Questo anche perché la così detta “Quota 100” rappresenta un provvedimento a termine che scadrà alla fine del 2021 e l’Ape Social è stata prorogata solo fino alla fine del 2019. Per tutti i settori lavorativi ed ancor più i settori a maggior tasso di usura, di stagionalità e di precarietà come i settori da noi rappresentati dell’agricoltura, della pesca e della macellazione delle carni, il problema da risolvere con urgenza è rappresentato dalle situazioni in cui il lavoratore perde il proprio lavoro per ragioni di salute o per il suo licenziamento, ad una età avanzata che rende estremamente difficile la possibilità di essere reinserito nel mondo del lavoro.

La Legge Fornero e la Legge 8 agosto 1995, n. 335 che ha introdotto il sistema di calcolo delle pensioni in forma contributiva ha, infatti, penalizzano pesantemente i lavoratori stagionali del settore agroalimentare che hanno un lavoro caratterizzato da una forte discontinuità, precarietà e da un basso reddito. Tali condizioni hanno come conseguenza la difficoltà a maturare i requisiti per la pensione, sia in termini di anzianità contributiva che di requisito di 1,5 volte l’importo della pensione sociale (€ 448,07 per il 2017). Riteniamo, poi, necessario introdurre dei correttivi affinché le pensioni dei giovani non risentano in modo estremamente negativo del calcolo contributivo, ma possano maturare importi che consentano una vita dignitosa.

Riteniamo, infine, non più rinviabile il riconoscimento del lavoro agricolo, della pesca e della macellazione delle carni (avicole, suine, bovine) tra i lavori usuranti in modo da permettere anche a questi lavoratori di potere anticipare l’età pensionabile.

 

• Salute e Sicurezza: aumentare la Prevenzione.

Riconoscere le malattie professionali tipiche del settore agroalimentare e promuovere un lavoro sicuro, dignitoso, legale e regolare. Non ci può essere lavoro buono se non c’è rispetto dei diritti, della qualità e della dignità delle persone e per questo consideriamo la tutela della salute e sicurezza nei luoghi di lavoro come elemento indispensabile e indisponibile. Lavoro sicuro, lavoro dignitoso, lavoro legale e regolare sono le nostre priorità dell’agire quotidiano.

La crisi ha portato un generale disinvestimento alla prevenzione lavorativa, assieme ad un lavoro sempre più debole, precario, fragile e povero. Nei nostri settori registriamo lavoratori con patologie molto importanti, dovute al tipo di lavorazione, che comportano una ridotta capacità lavorativa.
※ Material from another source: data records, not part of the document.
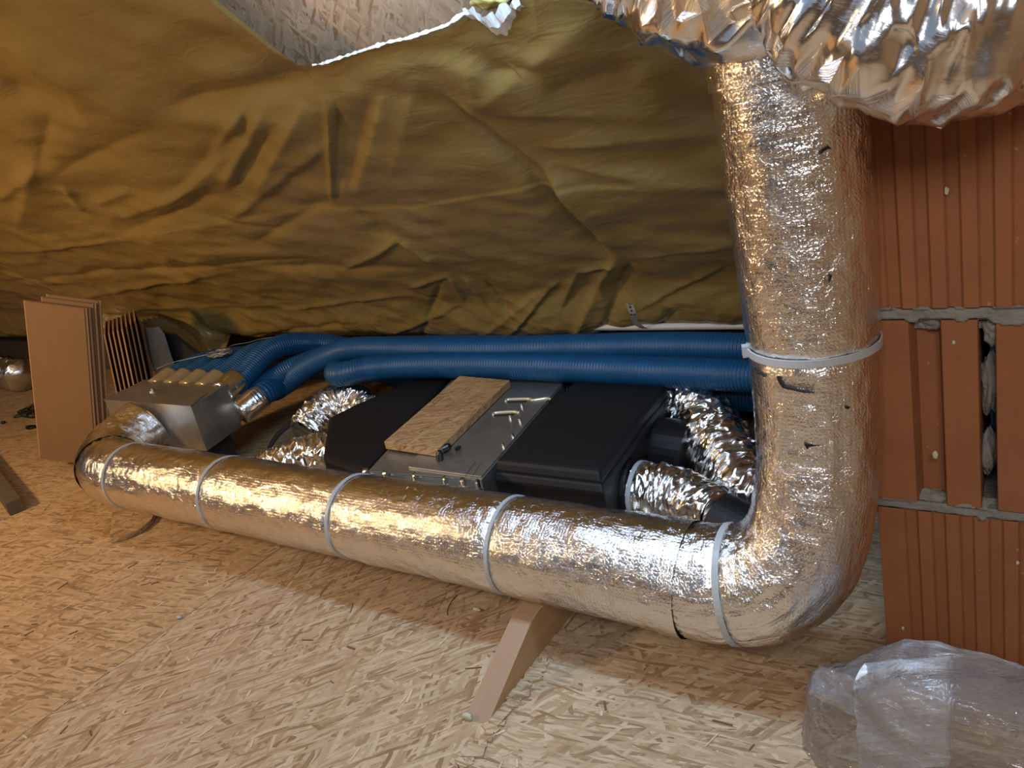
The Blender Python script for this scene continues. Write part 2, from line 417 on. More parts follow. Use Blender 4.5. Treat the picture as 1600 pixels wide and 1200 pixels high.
def roof_pt(e, v, h=0.0):
    q = math.sqrt(.5); return np.array([e, ROOF_N - v * q - h * q, ROOF_Z + v * q - h * q])
ceiling = empty('ceiling', (-1.5, .0, 1.7), kind='structure')
for (x0, x1) in [(-5.1, -3.1), (-3.098, -1.0105), (-1.0085, .38), (.382, 1.4)]:
    A = [roof_pt(x0, -.34, -.045), roof_pt(x1, -.34, -.045), roof_pt(x1, 2.9, -.045), roof_pt(x0, 2.9, -.045)]
    B = [p + np.array([0, .0127, .0127]) for p in A]
    V = A + B; U = [(x0, 0), (x1, 0), (x1, 3.24), (x0, 3.24)] * 2
    mk('osb_panel', V, [[3, 2, 1, 0], [4, 5, 6, 7], [0, 1, 5, 4], [1, 2, 6, 5], [2, 3, 7, 6], [3, 0, 4, 7]], M['osb_roof'], ceiling, uv=U)
ridge = roof_pt(0, 2.9, -.045)
ry_, rz_ = float(ridge[1]), float(ridge[2])
wb = empty('wall_behind', (-1.8, -2.7, 0), kind='structure')
MB().box((-5.1, -2.72, 0), (1.4, -2.70, 1.05)).build('osb_panel', M['osb_left'], wb)
wl = empty('wall_left', (-5.13, 0, 0), kind='structure')
MB().prism([(-5.11, -2.6, 0), (-5.11, 1.95, 0), (-5.11, ry_, rz_), (-5.11, ry_ - 2.2, .2)], (-.02, 0, 0)).build('osb_panel', M['osb_left'], wl)
wb = empty('wall_far_end', (1.45, 0, 0), kind='structure')
MB().prism([(1.41, -2.6, 0), (1.41, 1.95, 0), (1.41, ry_, rz_), (1.41, ry_ - 2.2, .2)], (.02, 0, 0)).build('osb_panel', M['osb_left'], wb)

# ---- brick wall on the right
FN = .936
wall = empty('wall_right', (.2, 1.06, 0), kind='structure')
def fluted(x0, x1, y, yb):
    p = [(x0, y)]; x = x0 + .030
    while x < x1 - .02:
        p += [(x, y), (x + .0030, y + .0052), (x + .0140, y + .0034), (x + .0165, y - .0006)]; x += .0302
    p += [(x1, y), (x1, yb), (x0, yb)]; return p
def brick(poly, z0, z1, dx=0, dy=0):
    P = [(a + dx + LEAN * z0, b + dy, z0) for a, b in poly]
    return MB().prism(P, (LEAN * (z1 - z0), 0, z1 - z0)).build('brick', M['clay'], wall, bevel=.0012)
E0x = -.1435
LEAN = -.035
brick(fluted(E0x + .004, .21, FN + .002, 1.17), 0.002, .2375)
brick(fluted(.222, .58, FN + .002, 1.17), 0.002, .2375)
def keyed(x0):
    return [(x0, FN), (x0 + .050, FN), (x0 + .056, FN + .022), (x0 + .079, FN + .024), (x0 + .083, FN - .001), (x0 + .118, FN - .001), (x0 + .119, FN + .004), (x0 + .119, 1.17), (x0, 1.17)]
brick(keyed(E0x), .252, .4885)
def keyed2(x0, x1):
    return [(x0, FN + .003), (x0 + .001, FN), (x0 + .034, FN), (x0 + .040, FN + .02), (x0 + .07, FN + .02), (x0 + .075, FN), (x1, FN), (x1, 1.17), (x0, 1.17)]
brick(keyed2(-.0090, .235), .252, .4885); brick(fluted(.24, .58, FN, 1.17), .252, .4885)
brick(fluted(E0x - .001, .20, FN - .001, 1.17), .503, .742)
brick(fluted(.213, .58, FN - .001, 1.17), .503, .742)
brick(fluted(E0x - .001, .12, FN, 1.05), .755, .93)
brick(fluted(.13, .58, FN, 1.05), .755, .93)
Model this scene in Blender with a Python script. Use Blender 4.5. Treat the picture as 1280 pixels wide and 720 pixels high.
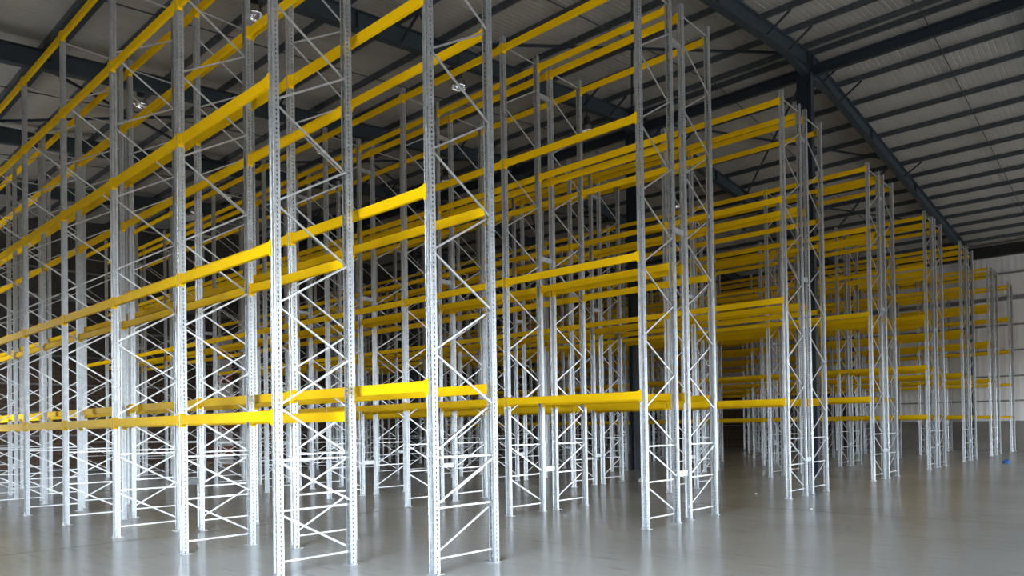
import bpy, bmesh, math, random
from mathutils import Vector, Matrix
random.seed(7)
sc = bpy.context.scene
for o in list(bpy.data.objects): bpy.data.objects.remove(o)
C = bpy.context.scene.collection
H = 1.55          # the camera stands one H above the floor; X runs across the rack rows, Y along them

# ------------------------------------------------------------------ camera
YAW, PITCH, ROLL, FPX, CY = 0.7384, 0.0116, -0.0147, 903.126, 524.32
cam = bpy.data.cameras.new('camera'); co = bpy.data.objects.new('camera', cam); C.objects.link(co)
fwd = Vector((math.cos(YAW), math.sin(YAW), 0)); right = Vector((math.sin(YAW), -math.cos(YAW), 0)); up = Vector((0, 0, 1))
f2 = fwd*math.cos(PITCH) + up*math.sin(PITCH); u2 = up*math.cos(PITCH) - fwd*math.sin(PITCH)
r3 = right*math.cos(ROLL) + u2*math.sin(ROLL); u3 = -right*math.sin(ROLL) + u2*math.cos(ROLL)
M = Matrix((r3, u3, -f2)).transposed().to_4x4(); M.translation = (0, 0, H)
co.matrix_world = M
cam.sensor_width = 36; cam.lens = FPX*36/1280; cam.shift_y = (CY-360)/1280
cam.clip_start = .05; cam.clip_end = 300
sc.camera = co

# ------------------------------------------------------------------ world, exposure
sc.view_settings.view_transform = 'Standard'; sc.view_settings.look = 'None'
sc.view_settings.gamma = 1; sc.view_settings.use_curve_mapping = False
sc.view_settings.exposure = 1.18
W = bpy.data.worlds.new('sky'); sc.world = W; W.use_nodes = True
nt = W.node_tree; nt.nodes.clear()
tc = nt.nodes.new('ShaderNodeTexCoord'); sp = nt.nodes.new('ShaderNodeSeparateXYZ')
cr = nt.nodes.new('ShaderNodeValToRGB'); bg = nt.nodes.new('ShaderNodeBackground'); wo = nt.nodes.new('ShaderNodeOutputWorld')
mr = nt.nodes.new('ShaderNodeMapRange'); mr.inputs['From Min'].default_value = -1; mr.inputs['From Max'].default_value = 1
cr.color_ramp.elements[0].position = .49; cr.color_ramp.elements[0].color = (.19, .18, .165, 1)
cr.color_ramp.elements[1].position = .505; cr.color_ramp.elements[1].color = (.86, .94, 1.0, 1)
e = cr.color_ramp.elements.new(.8); e.color = (.62, .79, 1.0, 1)
nt.links.new(tc.outputs['Generated'], sp.inputs[0]); nt.links.new(sp.outputs['Z'], mr.inputs['Value'])
nt.links.new(mr.outputs[0], cr.inputs[0]); nt.links.new(cr.outputs[0], bg.inputs[0]); nt.links.new(bg.outputs[0], wo.inputs[0])
bg.inputs[1].default_value = 14.0

# ------------------------------------------------------------------ openings in the walls (daylight)
WL, WR, WB, WE = -1.3*H, 29.3*H, -10.8*H, 24.75*H      # wall planes: left X, right X, back Y, end Y
DOORS = [                                              # wall, from, to, sill, top  (metres)
    ('left', 0.6*H, 3.4*H, 0, 5.2),
    ('left', 15.6*H, 19.2*H, 0, 5.2),  # unseen opening added to brighten the roof at far left
    ('back', 2.4*H, 6.8*H, 0, 4.9),
    ('back', 10.5*H, 13.0*H, 0, 4.9),  # unseen opening added to throw more light on the right-hand floor
    ('back', 20.0*H, 27.0*H, 0, 4.9),
]
for k, (w, a, b, z0, z1) in enumerate(DOORS):          # light portals sampling the sky through each opening
    L = bpy.data.lights.new('daylight_portal', 'AREA'); L.shape = 'RECTANGLE'; L.size = b-a; L.size_y = z1-z0
    L.cycles.is_portal = True
    lo = bpy.data.objects.new('daylight_portal', L); C.objects.link(lo)
    if w == 'left': lo.location = (WL-.05, (a+b)/2, (z0+z1)/2); lo.rotation_euler = (math.pi/2, 0, -math.pi/2)
    else: lo.location = ((a+b)/2, WB-.05, (z0+z1)/2); lo.rotation_euler = (math.pi/2, 0, 0)

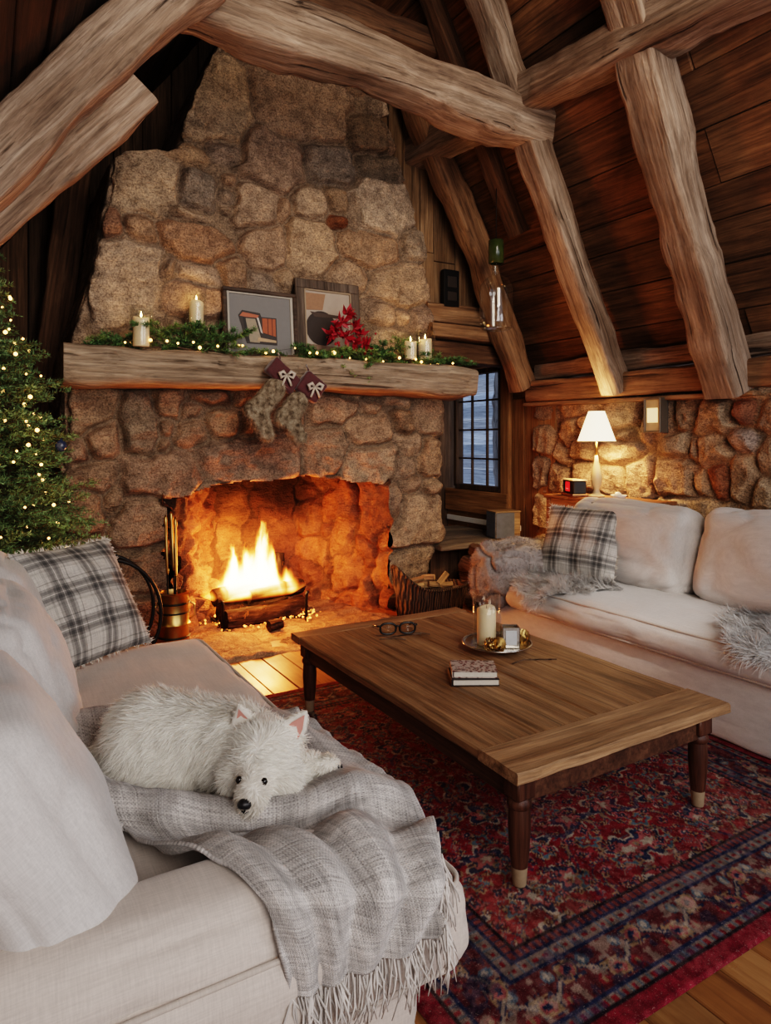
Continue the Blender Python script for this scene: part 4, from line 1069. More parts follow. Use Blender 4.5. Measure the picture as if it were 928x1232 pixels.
def fire_volume():
    m = bpy.data.materials.new('fire_glow'); m.use_nodes = True; nt = m.node_tree; nt.nodes.remove(nt.nodes['Principled BSDF']); out = nt.nodes['Material Output']
    tc = nd(nt, 'TexCoord'); P = tc.outputs['Object']
    def xyz(v): return nd(nt, 'SeparateXYZ', {0: v}).outputs
    n1 = nd(nt, 'TexNoise', {'Vector': nd(nt, 'Mapping', {'Vector': P, 'Scale': (5.5, 5.5, 2.6)}).outputs[0], 'Scale': 1.0, 'Detail': 3.0, 'Roughness': .55})
    off = nd(nt, 'VectorMath', {0: n1.outputs['Color'], 1: (.5, .5, .5)}, operation='SUBTRACT').outputs[0]
    z0 = xyz(P)[2]
    sc_ = mth(nt, 'MULTIPLY', mth(nt, 'ADD', z0, .08), .55)
    o2 = nd(nt, 'VectorMath', {0: off, 'Scale': sc_}, operation='SCALE').outputs[0]
    Q = nd(nt, 'VectorMath', {0: P, 1: o2}, operation='ADD').outputs[0]
    X, Y, Z = xyz(Q)
    # height of the flames along x: three main tongues and noise
    def bumpf(c, w, h):
        d = mth(nt, 'DIVIDE', mth(nt, 'SUBTRACT', X, c), w); return mth(nt, 'MULTIPLY', mth(nt, 'POWER', 2.718, mth(nt, 'MULTIPLY', mth(nt, 'MULTIPLY', d, d), -1)), h)
    H = bumpf(.05, .075, .52)
    for c_, w_, h_ in ((-.06, .08, .36), (-.19, .06, .36), (.14, .06, .36), (.03, .19, .30), (-.16, .13, .22), (.29, .05, .16), (-.27, .04, .16), (-.02, .38, .10)):
        H = mth(nt, 'MAXIMUM', H, bumpf(c_, w_, h_))
    fin = nd(nt, 'TexNoise', {'Vector': nd(nt, 'Mapping', {'Vector': Q, 'Scale': (30, 24, 5)}).outputs[0], 'Scale': 1.0, 'Detail': 2.0}).outputs['Fac']
    H = mth(nt, 'MULTIPLY', H, mth(nt, 'ADD', .55, mth(nt, 'MULTIPLY', fin, .9)))
    f = mth(nt, 'DIVIDE', mth(nt, 'SUBTRACT', H, Z), .14)
    yy = mth(nt, 'DIVIDE', Y, .11); fy = mth(nt, 'SUBTRACT', 1.0, mth(nt, 'MULTIPLY', yy, yy))
    f = mth(nt, 'MINIMUM', mth(nt, 'MAXIMUM', f, 0), 1.2); f = mth(nt, 'MULTIPLY', f, mth(nt, 'MAXIMUM', fy, 0))
    low = mth(nt, 'MINIMUM', mth(nt, 'MAXIMUM', mth(nt, 'DIVIDE', mth(nt, 'ADD', Z, .06), .05), 0), 1)
    f = mth(nt, 'MULTIPLY', f, low)
    col = ramp(nt, f, [(0, (1, .10, .01)), (.3, (1, .26, .03)), (.65, (1, .50, .10)), (1, (1, .72, .30))])
    st = mth(nt, 'MULTIPLY', mth(nt, 'POWER', f, 1.5), 240)
    e = nd(nt, 'Emission', {'Color': col, 'Strength': st}); nt.links.new(e.outputs[0], out.inputs['Volume'])
    try: m.cycles.volume_step_rate = .35
    except Exception: pass
    return m
M['firevol'] = fire_volume()
b = MB(); b.lathe([(.30, -.07), (.44, .0), (.44, .2), (.40, .36), (.30, .55), (.08, .72)], 20, M=Matrix(((1, 0, 0), (0, .36, 0), (0, 0, 1))))
fl = b.build('flames', M['firevol']); fl.location = (1.86, 5.15, .26)
tag(fl, 'bright yellow-white flames rising from the logs in the hearth', 'fire'); fl['kind'] = 'stuff'
# glowing ember bed
def embers():
    r = np.random.default_rng(4); b = MB()
    for k in range(420):
        x, y = r.normal(1.92, .20), r.normal(5.10, .09); s = r.uniform(.004, .012)
        q = Quaternion(r.normal(0, 1, 4)).normalized(); b.box((x, y, .028+r.uniform(0, .02)+.05*math.exp(-((x-1.92)/.25)**2)*(y > 5.05)), (s*2, s*1.4, s), q, s*.2)
    m, nt, bb = mk('ember', (.03, .015, .01), .9); n = noise(nt, coords(nt), 30, 3); nt.links.new(mth(nt, 'MULTIPLY', ramp(nt, n, [(.4, .1), (.6, 1)]), 9), bb.inputs['Emission Strength']); bb.inputs['Emission Color'].default_value = (1, .3, .05, 1)
    o = b.build('embers', m, smooth=False); tag(o, 'glowing embers and ash bed under the grate', 'embers'); o['kind'] = 'stuff'
embers()

# ================================================================ hearth tools at left
def canister():
    t = thing('brass_bucket', 'banded aged-brass bucket on the hearth left of the fire, holding the fire irons', 'bucket', (1.085, 4.56, 0.02))
    b = MB(); b.lathe([(.10, 0), (.105, .01), (.098, .03), (.098, .21), (.108, .225), (.098, .24), (.095, .40), (.105, .425), (.085, .43), (.08, .40), (.08, .05)], 28); b.build('body', M['brass'], t, angle=35)
    for z in (.06, .14, .30, .36):
        b = MB(); b.tube([(.1*math.cos(a), .1*math.sin(a), z) for a in np.linspace(0, 2*PI, 28, endpoint=False)], .006, 6, closed=True); b.build('band', M['iron'], t)
    for s in (-1, 1):
        b = MB(); b.tube([(s*.098, 0, .36), (s*.135, 0, .33), (s*.14, 0, .26), (s*.10, 0, .235)], .007, 8); b.build('handle', M['brass'], t)
canister()
def iron(p0, p1, lab, tip):
    d = Vector(p1)-Vector(p0); t = thing('fire_iron', lab, 'fire iron', p0, group='brass fire irons'); t.rotation_euler = d.to_track_quat('Z', 'Y').to_euler(); L = d.length
    b = MB(); b.tube([(0, 0, .02), (0, 0, L*.55)], .006, 8); b.build('shaft', M['iron'], t)
    b = MB(); b.lathe([(.004, 0), (.010, .02), (.011, .2), (.009, .33), (.014, .35), (.012, .38), (.004, .40)], 12, c=(0, 0, L-.40)); b.build('handle', M['brass'], t)
    if tip: b = MB(); b.box((0, 0, .02), (.05, .012, .06), None, .004); b.build('blade', M['iron'], t)
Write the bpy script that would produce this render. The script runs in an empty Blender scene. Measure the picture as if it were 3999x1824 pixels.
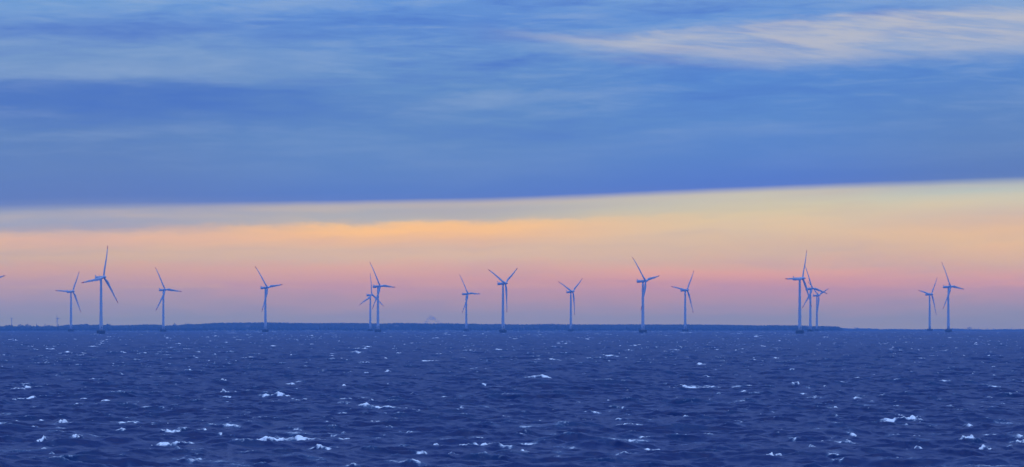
import bpy, bmesh, math, random
import numpy as np
from mathutils import Vector, Matrix, Euler

sc = bpy.context.scene
COL = sc.collection
R = math.radians
F = 25000.0            # focal length in pixels of the 3999 px wide photograph
HC = 15.5              # camera height above the sea
RE2 = 2 * 7.4e6        # twice the effective earth radius (with refraction)
PX0, PY0 = 1999.5, 1241.0

def lin(c):
    return tuple((v / 255 / 12.92) if v / 255 <= 0.04045 else ((v / 255 + 0.055) / 1.055) ** 2.4 for v in c[:3]) + (1.0,)

def sea_z(x, y):
    return -(x * x + y * y) / RE2

# ------------------------------------------------------------------ camera
cam_d = bpy.data.cameras.new('camera')
cam = bpy.data.objects.new('camera', cam_d)
COL.objects.link(cam)
cam.location = (0, 0, HC)
cam.rotation_euler = (R(90) + math.atan((PY0 - 912) / F), 0, 0)
cam_d.sensor_width = 36.0
cam_d.lens = 36.0 * F / 3999.0
cam_d.clip_start = 1.0
cam_d.clip_end = 80000.0
sc.camera = cam

# ------------------------------------------------------------------ exposure
sc.view_settings.view_transform = 'Standard'
sc.view_settings.look = 'None'
sc.view_settings.exposure = 0.0
sc.view_settings.gamma = 1.0
sc.cycles.max_bounces = 6
sc.cycles.volume_bounces = 0
sc.cycles.use_denoising = True
sc.cycles.sample_clamp_indirect = 4.0

# ------------------------------------------------------------------ sun (hidden behind cloud: a weak, very soft light)
sun_d = bpy.data.lights.new('sun', 'SUN')
sun_d.energy = 1.6
sun_d.angle = R(60)
sun_d.color = (0.72, 0.90, 1.0)
sun = bpy.data.objects.new('sun', sun_d)
COL.objects.link(sun)
SUN_EL, SUN_AZ = 74.0, 20.0          # azimuth clockwise from +Y (view direction)
sv = Vector((math.sin(R(SUN_AZ)) * math.cos(R(SUN_EL)), math.cos(R(SUN_AZ)) * math.cos(R(SUN_EL)), math.sin(R(SUN_EL))))
sun.rotation_euler = (-sv).to_track_quat('-Z', 'Y').to_euler()

# ------------------------------------------------------------------ world: dusk sky with cloud layers, laid out by compass direction and elevation
world = bpy.data.worlds.new('World')
sc.world = world
world.use_nodes = True
nt = world.node_tree
nt.nodes.clear()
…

Le denunce di malattie professionali non vengono riconosciute e lasciano il lavoratore nel limbo dell’incertezza e della difficoltà lavorativa. Inoltre, la dissonanza fra l’aumento dell’età lavorativa e il depotenziamento delle politiche della tutela della salute li mette davanti ad un forte rischio: l’espulsione dal mondo del lavoro.